LEXY PANETTA: I think I can be a bit of both. It depends on how much coffee I've had and how much energy I've got, but when I feel really energised, I think I can be an extrovert because I get a lot of energy from other people's energy as well. But then again, when I'm relaxing, I could be quite introverted as well.

MIKAYLA THOMAS: You obviously have this amazing career of all these different options. Do you have any long-term achievements or goals?

LEXY PANETTA: I think it's really important to continue to have a goal. Even though you achieve other things perhaps in your career, it's a really good way to keep your mind open to the possibilities of learning, so I definitely have many goals that I'm still striving towards, some of which are sometimes like dreams and some of which might seem a bit more attainable.

But at the moment, I'm striving towards completing a philosophy doctorate in creative practice and wanting to continue my writing and research. That's kind of my biggest goal at the moment that's on the horizon, and when that's finished, I'll find a new one.

BETHANY RODRIGUEZ: It's like you're like a doctor dancer.

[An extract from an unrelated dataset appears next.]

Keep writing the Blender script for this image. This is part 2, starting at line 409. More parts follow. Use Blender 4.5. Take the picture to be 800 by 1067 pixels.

You know what I mean? You have all these amazing things. It's so cool.

LEXY PANETTA: Thank you, Bethany.

BETHANY RODRIGUEZ: What are some of your top tips for dancers?

LEXY PANETTA: I think respect yourself and respect the incredible practitioners who have got something to offer you. Turn up and invest yourself fully before dismissing anything. I know often, when you're learning something new, it can feel really foreign or it can feel really overwhelming, or you might not like things at first. But from my own experience, I think the more I sink myself into things, the more I get out of it. So that comes into commitment and effort.

Just putting yourself into a practice fully so that you can get the most out of it is a really excellent piece of advice I would give to young dancers, and also to not be so hard on yourselves. I know in dance, it's really easy. We work in front of a mirror all the time. We work in front of and around incredible dancers.

Always give yourself some credit. You deserve it. You're an individual in the space. You deserve to be there, and don't forget that you can claim that space. That space is there for you.

So if you really love dancing and you really want to make a career out of it, the best advice I can give is to honour yourself and honour what you learn and keep striving. You'll keep improving and growing if you remain open to the learning.

BETHANY RODRIGUEZ: That's some beautiful advice. I really like that.

MIKAYLA THOMAS: What are some of the challenges you face when choreographing new pieces?

LEXY PANETTA: There's always evident challenges, and I know in dance we're kind of used to seeing the final product. And it's so perfect, and it's on stage. And it's got costumes and fancy lights.

But the actual choreographic process can often be really challenging and also really adventurous and fun. I have a variety of different choreographic methods that I like to play with in the studio. I love improvisation. So I often come into the studio with a bit of a collection of ideas that I want to explore, but the exploration takes place when I start moving.

But that's only one way to work. A lot of different choreographers have a bunch of different ways and approaches that they take forth in their practices, but for me, improvisation is definitely my driving force because it helps me be more inspired by what I am doing. And how my body is cultivating and stretching and rolling and finding new ways to connect to ideas through movement is really important for me.

But I also like scoring. So scoring is kind of like music notation. I like writing down different creative writings and clippings that help me connect the improvisation into an intention, and that's often the way I tend to work. But there's always cut and paste. There's always delete this part and try again because the choreographic process is definitely a process, which means it takes some time and a lot of different ways and approaches to get it right.

MIKAYLA THOMAS: So we just started our piece with you in the Arts Unit. Would you say you included this idea of improvisation and intent in our piece?

LEXY PANETTA: Absolutely. I certainly have. I started with an idea that I had read in a text, and then I kind of deep-dove into some research about that idea, which is a pretty common practice for me in my choreographic method. I like to start with an idea and then pull it apart, find different elements of it that I want to explore.

And then I tend to kind of use words as a way to start that process off. As you guys know, we've used some words like 'velocity', 'physics', 'dynamic forces'. We've used a lot of different words that I've shared with you.

And then they're just a stepping stone point to allow me to create some other scores that we might use for improvisation. So each time I'm in the studio or preparing to teach you guys new pieces of choreography, I'm usually letting those words be the influence behind what I'm doing with my body, and then I'll do a lot of repetition through improvisation in order to find what flows really well.

And that's how I like to choreograph so that things have a logical flow and a logical sequence in the body so that they don't look distorted unless I'm trying to challenge that directly. So improvisation has been a massive contributor to all of the choreographies that I've made over the years with the Arts Unit and in my other independent practices as well.

MIKAYLA THOMAS: I think what I've loved most about being in the Arts Unit with you is the I like the intent of the dance because I think, a lot of the time, you don't really get that at the dance studio. So it's really nice how we can come here and work with you in that way.

LEXY PANETTA: I'm so pleased that you're enjoying the process. It's really lovely to share these weird and wonderful things that I like to conjure up and share with you and get your responses to. It's really great to be in a collaborative classroom where you guys are also feeding into the process with me. That's the most rewarding part of choreographing for you guys as well.

BETHANY RODRIGUEZ: It's been such a great opportunity for you being our teacher and having you here today and answering these questions, and we thank you.


LEXY PANETTA: Thank you so much for having me. It's been lovely to chat.

JOANNE KING: Thanks for tuning in to 'Listen @ The Arts Unit', our series introducing the 2023 NSW Public Schools Dance Ensemble tutors.